# [Instruction]
Return the full listing exactly as it is written.

• • •

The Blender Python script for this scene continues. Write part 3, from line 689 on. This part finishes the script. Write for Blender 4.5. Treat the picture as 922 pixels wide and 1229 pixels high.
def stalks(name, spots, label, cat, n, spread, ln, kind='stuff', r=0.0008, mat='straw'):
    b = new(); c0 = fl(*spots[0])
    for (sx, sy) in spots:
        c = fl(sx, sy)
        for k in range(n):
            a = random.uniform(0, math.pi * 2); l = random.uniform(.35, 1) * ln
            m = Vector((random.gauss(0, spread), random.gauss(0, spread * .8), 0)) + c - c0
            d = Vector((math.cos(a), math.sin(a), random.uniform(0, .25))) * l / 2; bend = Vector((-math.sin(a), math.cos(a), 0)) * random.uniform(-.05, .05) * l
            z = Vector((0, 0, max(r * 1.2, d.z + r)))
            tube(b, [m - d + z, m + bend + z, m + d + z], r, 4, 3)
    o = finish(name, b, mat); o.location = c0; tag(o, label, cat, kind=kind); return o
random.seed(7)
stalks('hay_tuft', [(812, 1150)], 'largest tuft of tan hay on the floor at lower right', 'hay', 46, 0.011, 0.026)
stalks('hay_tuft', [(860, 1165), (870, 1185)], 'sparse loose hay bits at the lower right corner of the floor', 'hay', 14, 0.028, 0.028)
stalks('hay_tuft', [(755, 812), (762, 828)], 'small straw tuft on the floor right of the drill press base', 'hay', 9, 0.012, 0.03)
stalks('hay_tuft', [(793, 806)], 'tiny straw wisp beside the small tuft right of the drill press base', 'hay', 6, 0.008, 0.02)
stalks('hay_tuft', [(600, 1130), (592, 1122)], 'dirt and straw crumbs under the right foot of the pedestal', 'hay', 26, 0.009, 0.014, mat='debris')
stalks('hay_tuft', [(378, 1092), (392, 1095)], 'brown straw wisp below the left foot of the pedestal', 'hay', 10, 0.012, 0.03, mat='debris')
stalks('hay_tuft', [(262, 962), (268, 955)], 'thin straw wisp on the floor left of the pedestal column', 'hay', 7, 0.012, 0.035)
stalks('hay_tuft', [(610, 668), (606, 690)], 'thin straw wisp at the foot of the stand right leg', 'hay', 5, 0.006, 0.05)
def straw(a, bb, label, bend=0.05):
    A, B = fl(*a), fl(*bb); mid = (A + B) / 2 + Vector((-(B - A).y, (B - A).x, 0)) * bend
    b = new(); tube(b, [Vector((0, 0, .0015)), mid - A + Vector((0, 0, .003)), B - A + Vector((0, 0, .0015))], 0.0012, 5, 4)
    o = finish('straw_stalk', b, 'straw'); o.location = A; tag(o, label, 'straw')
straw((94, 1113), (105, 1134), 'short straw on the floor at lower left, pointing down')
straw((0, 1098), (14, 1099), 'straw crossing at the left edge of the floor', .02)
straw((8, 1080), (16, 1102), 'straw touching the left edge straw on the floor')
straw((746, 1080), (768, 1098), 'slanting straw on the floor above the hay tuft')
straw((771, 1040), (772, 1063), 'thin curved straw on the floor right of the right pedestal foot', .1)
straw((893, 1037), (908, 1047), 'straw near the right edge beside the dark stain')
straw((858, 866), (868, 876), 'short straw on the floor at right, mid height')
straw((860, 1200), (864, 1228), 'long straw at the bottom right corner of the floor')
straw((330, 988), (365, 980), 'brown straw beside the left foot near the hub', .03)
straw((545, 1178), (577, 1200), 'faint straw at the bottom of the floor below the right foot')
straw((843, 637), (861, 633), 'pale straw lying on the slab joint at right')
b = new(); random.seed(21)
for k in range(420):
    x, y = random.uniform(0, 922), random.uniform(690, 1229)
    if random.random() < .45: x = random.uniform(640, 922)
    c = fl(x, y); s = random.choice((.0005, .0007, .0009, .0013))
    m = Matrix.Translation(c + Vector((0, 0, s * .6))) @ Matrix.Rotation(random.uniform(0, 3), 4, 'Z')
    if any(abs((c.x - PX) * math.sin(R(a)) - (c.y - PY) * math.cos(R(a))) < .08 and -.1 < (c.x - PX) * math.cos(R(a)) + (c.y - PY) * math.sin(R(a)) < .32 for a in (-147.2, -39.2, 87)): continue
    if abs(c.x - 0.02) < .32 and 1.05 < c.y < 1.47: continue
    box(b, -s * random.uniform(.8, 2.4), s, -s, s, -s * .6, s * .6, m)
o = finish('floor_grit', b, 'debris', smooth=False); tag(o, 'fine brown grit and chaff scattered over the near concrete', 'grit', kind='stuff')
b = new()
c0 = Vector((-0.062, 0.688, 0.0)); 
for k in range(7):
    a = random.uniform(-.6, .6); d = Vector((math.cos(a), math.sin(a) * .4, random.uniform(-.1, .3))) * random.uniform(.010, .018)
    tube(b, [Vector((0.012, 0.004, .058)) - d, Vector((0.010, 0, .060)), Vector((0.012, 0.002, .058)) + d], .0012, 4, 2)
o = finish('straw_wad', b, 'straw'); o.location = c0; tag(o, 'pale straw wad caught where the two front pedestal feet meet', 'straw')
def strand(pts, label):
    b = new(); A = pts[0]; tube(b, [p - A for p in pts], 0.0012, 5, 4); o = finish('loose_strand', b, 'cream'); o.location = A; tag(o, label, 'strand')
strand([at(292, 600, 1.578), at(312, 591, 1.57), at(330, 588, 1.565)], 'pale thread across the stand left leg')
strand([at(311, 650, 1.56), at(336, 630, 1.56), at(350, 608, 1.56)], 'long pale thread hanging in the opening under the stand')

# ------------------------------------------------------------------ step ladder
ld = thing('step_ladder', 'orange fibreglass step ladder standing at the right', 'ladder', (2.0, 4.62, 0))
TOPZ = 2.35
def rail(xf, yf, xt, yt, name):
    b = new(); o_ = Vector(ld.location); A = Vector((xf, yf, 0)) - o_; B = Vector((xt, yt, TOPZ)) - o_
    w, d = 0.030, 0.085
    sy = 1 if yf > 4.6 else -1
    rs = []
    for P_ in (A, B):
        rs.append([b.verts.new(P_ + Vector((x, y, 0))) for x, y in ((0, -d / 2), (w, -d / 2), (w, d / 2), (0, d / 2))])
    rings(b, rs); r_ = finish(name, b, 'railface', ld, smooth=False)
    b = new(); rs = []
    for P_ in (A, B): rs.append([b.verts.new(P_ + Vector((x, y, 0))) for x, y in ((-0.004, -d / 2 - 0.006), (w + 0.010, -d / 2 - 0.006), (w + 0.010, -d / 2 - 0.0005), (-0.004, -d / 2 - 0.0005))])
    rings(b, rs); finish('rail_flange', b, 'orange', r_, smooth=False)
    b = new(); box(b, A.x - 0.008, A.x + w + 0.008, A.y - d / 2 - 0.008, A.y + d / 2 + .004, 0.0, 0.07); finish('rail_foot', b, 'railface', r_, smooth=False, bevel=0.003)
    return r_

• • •

# [The answer]
The Blender Python script for this scene continues. Write part 3, from line 689 on. This part finishes the script. Write for Blender 4.5. Treat the picture as 922 pixels wide and 1229 pixels high.
def stalks(name, spots, label, cat, n, spread, ln, kind='stuff', r=0.0008, mat='straw'):
    b = new(); c0 = fl(*spots[0])
    for (sx, sy) in spots:
        c = fl(sx, sy)
        for k in range(n):
            a = random.uniform(0, math.pi * 2); l = random.uniform(.35, 1) * ln
            m = Vector((random.gauss(0, spread), random.gauss(0, spread * .8), 0)) + c - c0
            d = Vector((math.cos(a), math.sin(a), random.uniform(0, .25))) * l / 2; bend = Vector((-math.sin(a), math.cos(a), 0)) * random.uniform(-.05, .05) * l
            z = Vector((0, 0, max(r * 1.2, d.z + r)))
            tube(b, [m - d + z, m + bend + z, m + d + z], r, 4, 3)
    o = finish(name, b, mat); o.location = c0; tag(o, label, cat, kind=kind); return o
random.seed(7)
stalks('hay_tuft', [(812, 1150)], 'largest tuft of tan hay on the floor at lower right', 'hay', 46, 0.011, 0.026)
stalks('hay_tuft', [(860, 1165), (870, 1185)], 'sparse loose hay bits at the lower right corner of the floor', 'hay', 14, 0.028, 0.028)
stalks('hay_tuft', [(755, 812), (762, 828)], 'small straw tuft on the floor right of the drill press base', 'hay', 9, 0.012, 0.03)
stalks('hay_tuft', [(793, 806)], 'tiny straw wisp beside the small tuft right of the drill press base', 'hay', 6, 0.008, 0.02)
stalks('hay_tuft', [(600, 1130), (592, 1122)], 'dirt and straw crumbs under the right foot of the pedestal', 'hay', 26, 0.009, 0.014, mat='debris')
stalks('hay_tuft', [(378, 1092), (392, 1095)], 'brown straw wisp below the left foot of the pedestal', 'hay', 10, 0.012, 0.03, mat='debris')
stalks('hay_tuft', [(262, 962), (268, 955)], 'thin straw wisp on the floor left of the pedestal column', 'hay', 7, 0.012, 0.035)
stalks('hay_tuft', [(610, 668), (606, 690)], 'thin straw wisp at the foot of the stand right leg', 'hay', 5, 0.006, 0.05)
def straw(a, bb, label, bend=0.05):
    A, B = fl(*a), fl(*bb); mid = (A + B) / 2 + Vector((-(B - A).y, (B - A).x, 0)) * bend
    b = new(); tube(b, [Vector((0, 0, .0015)), mid - A + Vector((0, 0, .003)), B - A + Vector((0, 0, .0015))], 0.0012, 5, 4)
    o = finish('straw_stalk', b, 'straw'); o.location = A; tag(o, label, 'straw')
straw((94, 1113), (105, 1134), 'short straw on the floor at lower left, pointing down')
straw((0, 1098), (14, 1099), 'straw crossing at the left edge of the floor', .02)
straw((8, 1080), (16, 1102), 'straw touching the left edge straw on the floor')
straw((746, 1080), (768, 1098), 'slanting straw on the floor above the hay tuft')
straw((771, 1040), (772, 1063), 'thin curved straw on the floor right of the right pedestal foot', .1)
straw((893, 1037), (908, 1047), 'straw near the right edge beside the dark stain')
straw((858, 866), (868, 876), 'short straw on the floor at right, mid height')
straw((860, 1200), (864, 1228), 'long straw at the bottom right corner of the floor')
straw((330, 988), (365, 980), 'brown straw beside the left foot near the hub', .03)
straw((545, 1178), (577, 1200), 'faint straw at the bottom of the floor below the right foot')
straw((843, 637), (861, 633), 'pale straw lying on the slab joint at right')
b = new(); random.seed(21)
for k in range(420):
    x, y = random.uniform(0, 922), random.uniform(690, 1229)
    if random.random() < .45: x = random.uniform(640, 922)
    c = fl(x, y); s = random.choice((.0005, .0007, .0009, .0013))
    m = Matrix.Translation(c + Vector((0, 0, s * .6))) @ Matrix.Rotation(random.uniform(0, 3), 4, 'Z')
    if any(abs((c.x - PX) * math.sin(R(a)) - (c.y - PY) * math.cos(R(a))) < .08 and -.1 < (c.x - PX) * math.cos(R(a)) + (c.y - PY) * math.sin(R(a)) < .32 for a in (-147.2, -39.2, 87)): continue
    if abs(c.x - 0.02) < .32 and 1.05 < c.y < 1.47: continue
    box(b, -s * random.uniform(.8, 2.4), s, -s, s, -s * .6, s * .6, m)
o = finish('floor_grit', b, 'debris', smooth=False); tag(o, 'fine brown grit and chaff scattered over the near concrete', 'grit', kind='stuff')
b = new()
c0 = Vector((-0.062, 0.688, 0.0)); 
for k in range(7):
    a = random.uniform(-.6, .6); d = Vector((math.cos(a), math.sin(a) * .4, random.uniform(-.1, .3))) * random.uniform(.010, .018)
    tube(b, [Vector((0.012, 0.004, .058)) - d, Vector((0.010, 0, .060)), Vector((0.012, 0.002, .058)) + d], .0012, 4, 2)
o = finish('straw_wad', b, 'straw'); o.location = c0; tag(o, 'pale straw wad caught where the two front pedestal feet meet', 'straw')
def strand(pts, label):
    b = new(); A = pts[0]; tube(b, [p - A for p in pts], 0.0012, 5, 4); o = finish('loose_strand', b, 'cream'); o.location = A; tag(o, label, 'strand')
strand([at(292, 600, 1.578), at(312, 591, 1.57), at(330, 588, 1.565)], 'pale thread across the stand left leg')
strand([at(311, 650, 1.56), at(336, 630, 1.56), at(350, 608, 1.56)], 'long pale thread hanging in the opening under the stand')

# ------------------------------------------------------------------ step ladder
ld = thing('step_ladder', 'orange fibreglass step ladder standing at the right', 'ladder', (2.0, 4.62, 0))
TOPZ = 2.35
def rail(xf, yf, xt, yt, name):
    b = new(); o_ = Vector(ld.location); A = Vector((xf, yf, 0)) - o_; B = Vector((xt, yt, TOPZ)) - o_
    w, d = 0.030, 0.085
    sy = 1 if yf > 4.6 else -1
    rs = []
    for P_ in (A, B):
        rs.append([b.verts.new(P_ + Vector((x, y, 0))) for x, y in ((0, -d / 2), (w, -d / 2), (w, d / 2), (0, d / 2))])
    rings(b, rs); r_ = finish(name, b, 'railface', ld, smooth=False)
    b = new(); rs = []
    for P_ in (A, B): rs.append([b.verts.new(P_ + Vector((x, y, 0))) for x, y in ((-0.004, -d / 2 - 0.006), (w + 0.010, -d / 2 - 0.006), (w + 0.010, -d / 2 - 0.0005), (-0.004, -d / 2 - 0.0005))])
    rings(b, rs); finish('rail_flange', b, 'orange', r_, smooth=False)
    b = new(); box(b, A.x - 0.008, A.x + w + 0.008, A.y - d / 2 - 0.008, A.y + d / 2 + .004, 0.0, 0.07); finish('rail_foot', b, 'railface', r_, smooth=False, bevel=0.003)
    return r_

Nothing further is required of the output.